I sometimes wonder whether Trump chose to run as a Republican because he identified the GOP as the weaker of the two parties. His politics line up favorably with Democrats, and he has supported Democrats in the past. But the Republicans had been so buffeted by 20 years of inattention to the costs of globalization, by the growing estrangement of traditional constituencies who have lost status and resources in the twenty-first century, by the mistakes and narrow-mindedness of the party elite, that clearly the party of Lincoln was the easier mark. Trump called the bluff of the Beltway establishment. He proved that the ghost of Jack Kemp doesn't move the party base. The ghost of Nixon does.

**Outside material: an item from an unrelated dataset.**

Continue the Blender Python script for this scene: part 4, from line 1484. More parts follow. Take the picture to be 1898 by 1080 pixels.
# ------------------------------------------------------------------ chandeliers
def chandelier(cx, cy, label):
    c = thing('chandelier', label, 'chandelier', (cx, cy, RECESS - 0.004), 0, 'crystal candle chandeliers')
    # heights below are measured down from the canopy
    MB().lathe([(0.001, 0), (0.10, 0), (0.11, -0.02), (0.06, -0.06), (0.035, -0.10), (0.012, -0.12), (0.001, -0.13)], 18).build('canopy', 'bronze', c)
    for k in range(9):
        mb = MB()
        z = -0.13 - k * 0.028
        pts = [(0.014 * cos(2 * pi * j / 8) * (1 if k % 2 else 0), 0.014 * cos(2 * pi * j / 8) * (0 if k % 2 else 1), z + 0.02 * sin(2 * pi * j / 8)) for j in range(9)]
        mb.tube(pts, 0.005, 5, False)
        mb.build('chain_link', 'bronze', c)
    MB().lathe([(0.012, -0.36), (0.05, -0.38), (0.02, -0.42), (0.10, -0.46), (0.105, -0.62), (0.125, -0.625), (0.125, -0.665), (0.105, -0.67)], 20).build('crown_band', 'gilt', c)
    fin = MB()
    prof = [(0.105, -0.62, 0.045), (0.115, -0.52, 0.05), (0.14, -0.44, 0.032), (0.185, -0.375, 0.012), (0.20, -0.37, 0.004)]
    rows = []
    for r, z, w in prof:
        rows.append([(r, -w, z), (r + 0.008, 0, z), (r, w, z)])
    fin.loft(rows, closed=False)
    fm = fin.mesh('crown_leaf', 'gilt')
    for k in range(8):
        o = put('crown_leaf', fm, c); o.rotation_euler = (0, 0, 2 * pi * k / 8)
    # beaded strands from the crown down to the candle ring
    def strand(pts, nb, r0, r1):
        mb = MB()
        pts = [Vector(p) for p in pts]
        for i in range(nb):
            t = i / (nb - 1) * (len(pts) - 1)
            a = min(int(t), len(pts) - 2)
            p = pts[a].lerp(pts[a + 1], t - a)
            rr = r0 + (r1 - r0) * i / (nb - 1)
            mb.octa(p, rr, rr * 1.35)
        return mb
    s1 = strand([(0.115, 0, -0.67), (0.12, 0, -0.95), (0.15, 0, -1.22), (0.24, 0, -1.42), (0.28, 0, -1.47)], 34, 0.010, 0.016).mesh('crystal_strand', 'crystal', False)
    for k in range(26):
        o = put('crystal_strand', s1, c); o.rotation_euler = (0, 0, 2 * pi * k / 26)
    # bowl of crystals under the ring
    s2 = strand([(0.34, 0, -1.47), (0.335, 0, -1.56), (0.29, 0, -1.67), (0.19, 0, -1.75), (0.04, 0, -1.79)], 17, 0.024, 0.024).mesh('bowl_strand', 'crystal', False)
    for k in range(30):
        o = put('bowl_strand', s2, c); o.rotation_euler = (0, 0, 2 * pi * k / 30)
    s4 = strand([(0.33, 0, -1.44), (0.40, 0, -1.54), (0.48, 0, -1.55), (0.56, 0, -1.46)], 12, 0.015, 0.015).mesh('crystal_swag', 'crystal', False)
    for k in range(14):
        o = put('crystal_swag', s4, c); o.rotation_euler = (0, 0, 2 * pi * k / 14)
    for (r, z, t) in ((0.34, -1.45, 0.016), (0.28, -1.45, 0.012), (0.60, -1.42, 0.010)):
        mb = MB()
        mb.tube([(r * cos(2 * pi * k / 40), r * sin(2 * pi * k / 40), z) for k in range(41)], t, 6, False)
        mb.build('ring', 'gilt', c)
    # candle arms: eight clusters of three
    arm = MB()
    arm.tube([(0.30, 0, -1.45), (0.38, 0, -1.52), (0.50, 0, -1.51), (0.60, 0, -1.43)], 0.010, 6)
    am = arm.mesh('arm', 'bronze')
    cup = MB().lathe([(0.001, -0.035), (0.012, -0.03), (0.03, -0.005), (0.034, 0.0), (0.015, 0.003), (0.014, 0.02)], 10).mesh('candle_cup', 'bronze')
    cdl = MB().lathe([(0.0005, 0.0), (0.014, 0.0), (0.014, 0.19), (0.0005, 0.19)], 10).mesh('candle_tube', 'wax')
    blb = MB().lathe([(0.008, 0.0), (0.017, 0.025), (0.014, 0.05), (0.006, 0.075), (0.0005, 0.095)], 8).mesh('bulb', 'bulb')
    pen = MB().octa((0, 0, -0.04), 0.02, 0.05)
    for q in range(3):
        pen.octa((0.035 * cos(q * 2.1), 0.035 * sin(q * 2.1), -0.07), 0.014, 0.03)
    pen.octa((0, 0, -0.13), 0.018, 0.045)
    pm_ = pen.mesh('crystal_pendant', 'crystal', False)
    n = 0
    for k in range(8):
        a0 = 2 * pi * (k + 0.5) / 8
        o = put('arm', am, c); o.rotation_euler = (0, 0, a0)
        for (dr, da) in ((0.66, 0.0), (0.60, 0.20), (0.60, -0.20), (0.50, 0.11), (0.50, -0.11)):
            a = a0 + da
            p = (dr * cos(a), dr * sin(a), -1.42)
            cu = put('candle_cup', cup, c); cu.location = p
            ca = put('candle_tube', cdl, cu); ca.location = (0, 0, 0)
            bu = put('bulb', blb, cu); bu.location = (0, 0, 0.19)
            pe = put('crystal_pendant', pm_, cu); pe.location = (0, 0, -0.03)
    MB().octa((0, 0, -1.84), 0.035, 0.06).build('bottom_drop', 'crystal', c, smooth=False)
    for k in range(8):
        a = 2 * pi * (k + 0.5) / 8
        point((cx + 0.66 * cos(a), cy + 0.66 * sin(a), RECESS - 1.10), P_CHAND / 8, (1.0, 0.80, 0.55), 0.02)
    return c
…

There was no winner at the debate, but there was certainly a loser: The GOP. It started this election cycle in a strong position, and is now on the precipice of nominating a political neophyte, a caricature of everything liberals hate about Republicans, whose unfavorable ratings are sky-high and who loses to Hillary Clinton in practically every poll. The best hope of the anti-Trump forces is to somehow prevent him from winning the number of delegates necessary to secure the nomination outright, and deliver the nomination to someone else at the party's convention. I'm skeptical. It's a last-ditch attempt, and if the party wants to nominate Trump, that's its choice. But in doing so it would crown as the heir to Lincoln and TR and Eisenhower and Reagan a man who every day finds new ways to polarize, repel, infuriate, exhaust, shock, and horrify.

seafoid

Mick O Dowd seems to be the Irish version of Trump. He promised to make Meath great again. He has done to the Ryles what Trump is doing to the GOP.

deiseach

Some number crunching on the path to a contested convention here. The crucial graphic:

Quote

In that case, Trump still holds the delegate lead. But he needs to win 66 percent of remaining delegates to get to 1,237 -- and that could be a hard climb.

As another article noted on the subject, a contested convention is like the white whale of political hacks. I don't think I'd go to sleep during the convention if it happened.